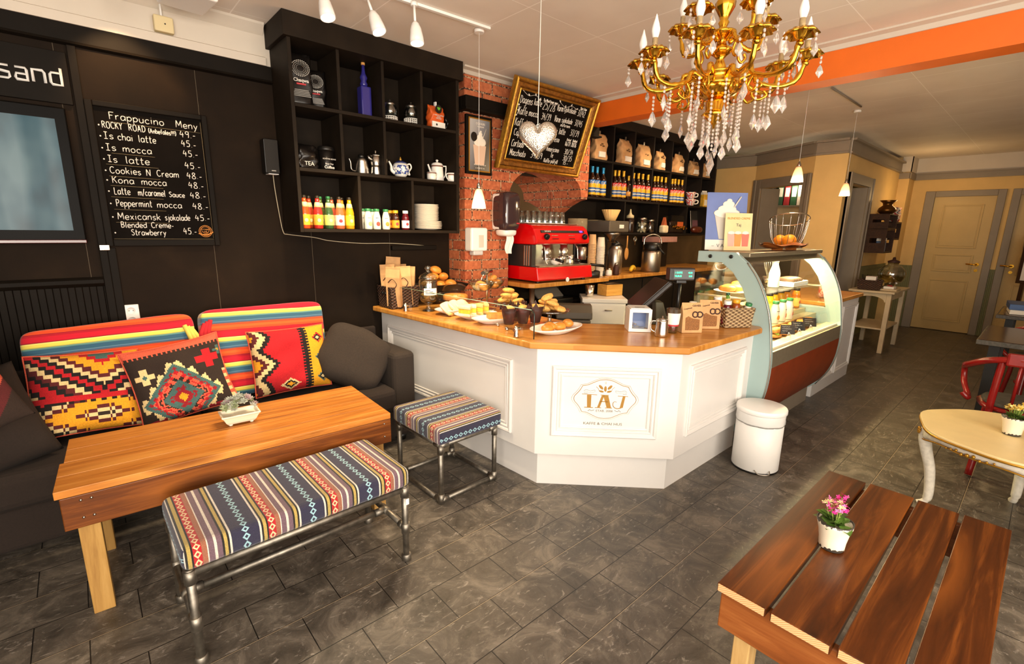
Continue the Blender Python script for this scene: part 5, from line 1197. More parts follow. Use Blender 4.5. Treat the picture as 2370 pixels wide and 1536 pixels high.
for q in (-.012, .012): g.tube([(x_, -.0006, z_) for x_, z_ in LP([(q, .76), (q * 1.6, .88)])], .001, 4, flat=.4)
g.xf(mF).build('emblem_letters', M['logogold'], ct)
g = G()
for sg in (-1, 1):
    g.tube([(p.x, -.0006, p.y) for p in smooth([Vector((*c, 0)) for c in LP([(sg * .68, .38), (sg * .6, .46), (sg * .48, .4), (sg * .33, .44), (sg * .35, .34), (sg * .5, .32), (sg * .62, .36), (sg * .66, .28), (sg * .55, .28)])], 4)], .0008, 4, flat=.5)
    g.tube([(p.x, -.0006, p.y) for p in smooth([Vector((*c, 0)) for c in LP([(sg * .52, -.62), (sg * .46, -.55), (sg * .42, -.6), (sg * .32, -.55)])], 4)], .0014, 4, flat=.5)
g.xf(mF).build('emblem_flourish', M['logogrey'], ct)
text('emblem_lettering', 'ETAB. 2008', .018, M['logogrey'], ct, mF @ FX(LX, -.0006, LZ - .076), .0003, 'CENTER', 1.1); text('counter_lettering', 'KAFFE & CHAI HUS', .0215, M['logogrey'], ct, mF @ FX(LX - .005, -.0006, LZ - .155), .0003, 'CENTER', 1.22)

# ------------------------------------------------------------------ glass display case
CX0, CX1 = 3.352, 4.93
front = [(1.446, 1.367), (1.367, 1.302), (1.294, 1.209), (1.234, 1.097), (1.188, .968), (1.163, .835), (1.144, .682), (1.143, .54), (1.16, .401), (1.205, .27), (1.285, .14)]
dc = thing('display_case', 'curved glass refrigerated display case with pale blue side panels', 'display case', (4.14, 1.45, 0))
dT = Matrix.Translation((-4.14, -1.45, 0))
def db(g, name, mat, bev=0, par=None): return g.xf(dT).build(name, mat, par or dc, bev)
M['bluepanel'] = flat('pale_blue_laminate', '9db4b2', .35, var=.02, vs=6); M['rust'] = flat('rust_brown_panel', '7a3014', .38, var=.15, vs=10)
fs_ = [(p.x, p.y) for p in smooth([Vector((*q, 0)) for q in front[1:]], 4)]
inn = [(1.72, 1.29), (1.54, 1.293), (1.457, 1.231), (1.381, 1.128), (1.317, .979), (1.285, .86), (1.78, .86)]
side = [(1.72, 1.367), (1.45, 1.367)] + fs_ + [(1.33, .1), (1.78, .1), (1.78, .86)] + inn[::-1][1:]
for x0, nm in ((CX0 - .012, 'left'), (CX1 - .028, 'right')):
    o = db(G().prism(side, x0, x0 + .04, 'x'), 'side_panel', M['bluepanel'], .004)
    if nm == 'left':
        for y_, z_ in ((1.625, 1.333), (1.478, 1.337)): db(G().lathe([(.013, 0), (.013, .006), (.009, .008), (0, .008)], M=Matrix.Translation((x0 - .001, y_, z_)) @ Matrix.Rotation(-PI / 2, 4, 'Y'), n=14), 'bolt', M['blackplastic'], 0, o)
edge = [(CX0 - .014, y_ - .002, z_) for y_, z_ in fs_]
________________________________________
**Request**
Your task is to repeat the material above exactly, without its pictures.

**Complete response**
Continue the Blender Python script for this scene: part 5, from line 1197. More parts follow. Use Blender 4.5. Treat the picture as 2370 pixels wide and 1536 pixels high.
for q in (-.012, .012): g.tube([(x_, -.0006, z_) for x_, z_ in LP([(q, .76), (q * 1.6, .88)])], .001, 4, flat=.4)
g.xf(mF).build('emblem_letters', M['logogold'], ct)
g = G()
for sg in (-1, 1):
    g.tube([(p.x, -.0006, p.y) for p in smooth([Vector((*c, 0)) for c in LP([(sg * .68, .38), (sg * .6, .46), (sg * .48, .4), (sg * .33, .44), (sg * .35, .34), (sg * .5, .32), (sg * .62, .36), (sg * .66, .28), (sg * .55, .28)])], 4)], .0008, 4, flat=.5)
    g.tube([(p.x, -.0006, p.y) for p in smooth([Vector((*c, 0)) for c in LP([(sg * .52, -.62), (sg * .46, -.55), (sg * .42, -.6), (sg * .32, -.55)])], 4)], .0014, 4, flat=.5)
g.xf(mF).build('emblem_flourish', M['logogrey'], ct)
text('emblem_lettering', 'ETAB. 2008', .018, M['logogrey'], ct, mF @ FX(LX, -.0006, LZ - .076), .0003, 'CENTER', 1.1); text('counter_lettering', 'KAFFE & CHAI HUS', .0215, M['logogrey'], ct, mF @ FX(LX - .005, -.0006, LZ - .155), .0003, 'CENTER', 1.22)

# ------------------------------------------------------------------ glass display case
CX0, CX1 = 3.352, 4.93
front = [(1.446, 1.367), (1.367, 1.302), (1.294, 1.209), (1.234, 1.097), (1.188, .968), (1.163, .835), (1.144, .682), (1.143, .54), (1.16, .401), (1.205, .27), (1.285, .14)]
dc = thing('display_case', 'curved glass refrigerated display case with pale blue side panels', 'display case', (4.14, 1.45, 0))
dT = Matrix.Translation((-4.14, -1.45, 0))
def db(g, name, mat, bev=0, par=None): return g.xf(dT).build(name, mat, par or dc, bev)
M['bluepanel'] = flat('pale_blue_laminate', '9db4b2', .35, var=.02, vs=6); M['rust'] = flat('rust_brown_panel', '7a3014', .38, var=.15, vs=10)
fs_ = [(p.x, p.y) for p in smooth([Vector((*q, 0)) for q in front[1:]], 4)]
inn = [(1.72, 1.29), (1.54, 1.293), (1.457, 1.231), (1.381, 1.128), (1.317, .979), (1.285, .86), (1.78, .86)]
side = [(1.72, 1.367), (1.45, 1.367)] + fs_ + [(1.33, .1), (1.78, .1), (1.78, .86)] + inn[::-1][1:]
for x0, nm in ((CX0 - .012, 'left'), (CX1 - .028, 'right')):
    o = db(G().prism(side, x0, x0 + .04, 'x'), 'side_panel', M['bluepanel'], .004)
    if nm == 'left':
        for y_, z_ in ((1.625, 1.333), (1.478, 1.337)): db(G().lathe([(.013, 0), (.013, .006), (.009, .008), (0, .008)], M=Matrix.Translation((x0 - .001, y_, z_)) @ Matrix.Rotation(-PI / 2, 4, 'Y'), n=14), 'bolt', M['blackplastic'], 0, o)
edge = [(CX0 - .014, y_ - .002, z_) for y_, z_ in fs_]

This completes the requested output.